Sim, e havendo condições e votos no Congresso, por que ele não o faria? Se o PT teve em outubro boa votação - mais do que se esperava - e pode fazer uma aliança com o PMDB e obter maioria, por que o governo vem se empenhando tanto em conseguir mais e mais apoios? Não será para ter três quintos do plenário? A história está cheia de golpes dentro da lei, mesmo em regimes parlamentares. Não apenas os casos célebres, como os de Hitler ou Mussolini, que montaram suas ditaduras depois de chegar legalmente ao poder.


O sucesso de Hugo Chávez pode ter tido alguma influência na decisão de Lula de lançar esse plano?


Acho que, no mínimo, Lula se preocupa em preservar um papel na política externa do continente. O Chávez tem na Venezuela algo que ele não tem: dólares. A Argentina vem crescendo e se recuperando e o Chile achou um bom rumo. Politicamente, ele precisa, sim,de um instrumento forte que faça o País crescer para que volte a ser ouvido lá fora. Mas é importante também assinalar as diferenças. Chávez é formado em quartel, um golpista tradicional. Lula vem de classes baixas, que subiram a duras penas, e é cuidadoso com o que faz. Muito pragmático, ele não vai jogar fora o que conseguiu por métodos que funcionaram.


E quanto aos riscos? Toda vez que alguém aposta alto em um plano, como ele faz agora, pode perder muito se a coisa não der certo.

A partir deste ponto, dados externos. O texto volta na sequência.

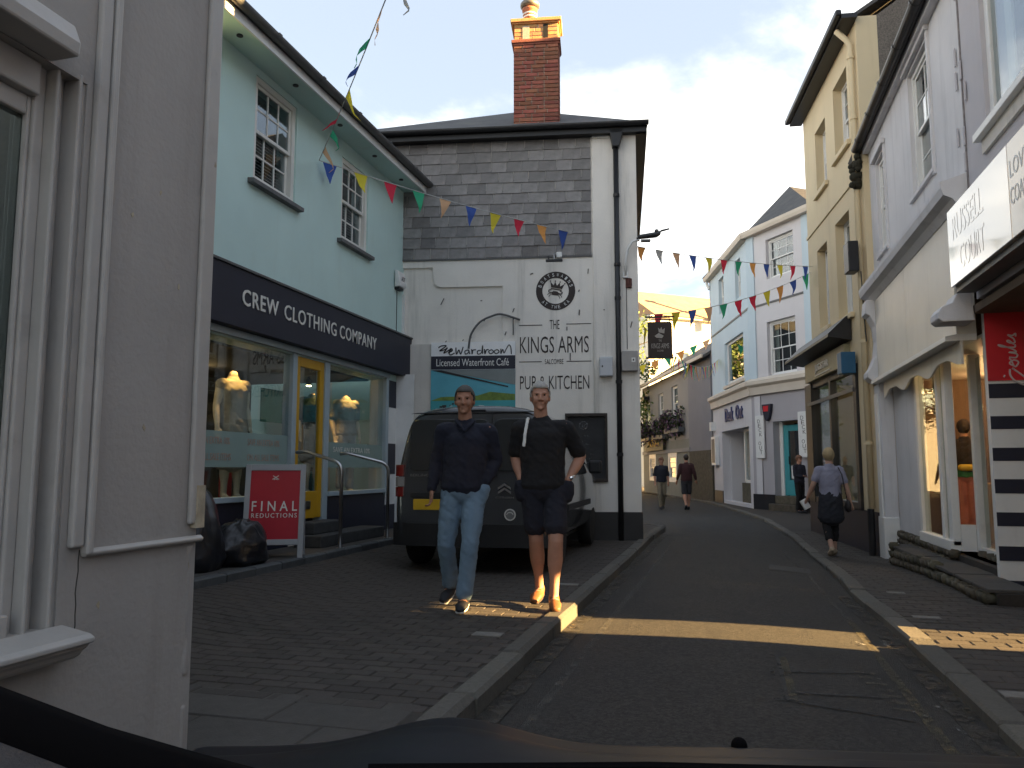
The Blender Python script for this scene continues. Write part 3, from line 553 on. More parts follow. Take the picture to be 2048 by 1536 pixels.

O que é “não dar certo”? Para ele, na prática, e para a grande maioria do eleitorado, só não dará certo se os pobres não forem devidamente contemplados pelas medidas adotadas. Isso é fácil de controlar e dá resultados garantidos. Não é verdade, ou não é uma verdade predominante, essa de que a economia é que decide as eleições e o futuro dos governos. Se as coisas estão andando bem para a maioria e ela sabe disso e retribui com votos, o que não deu certo pode esperar."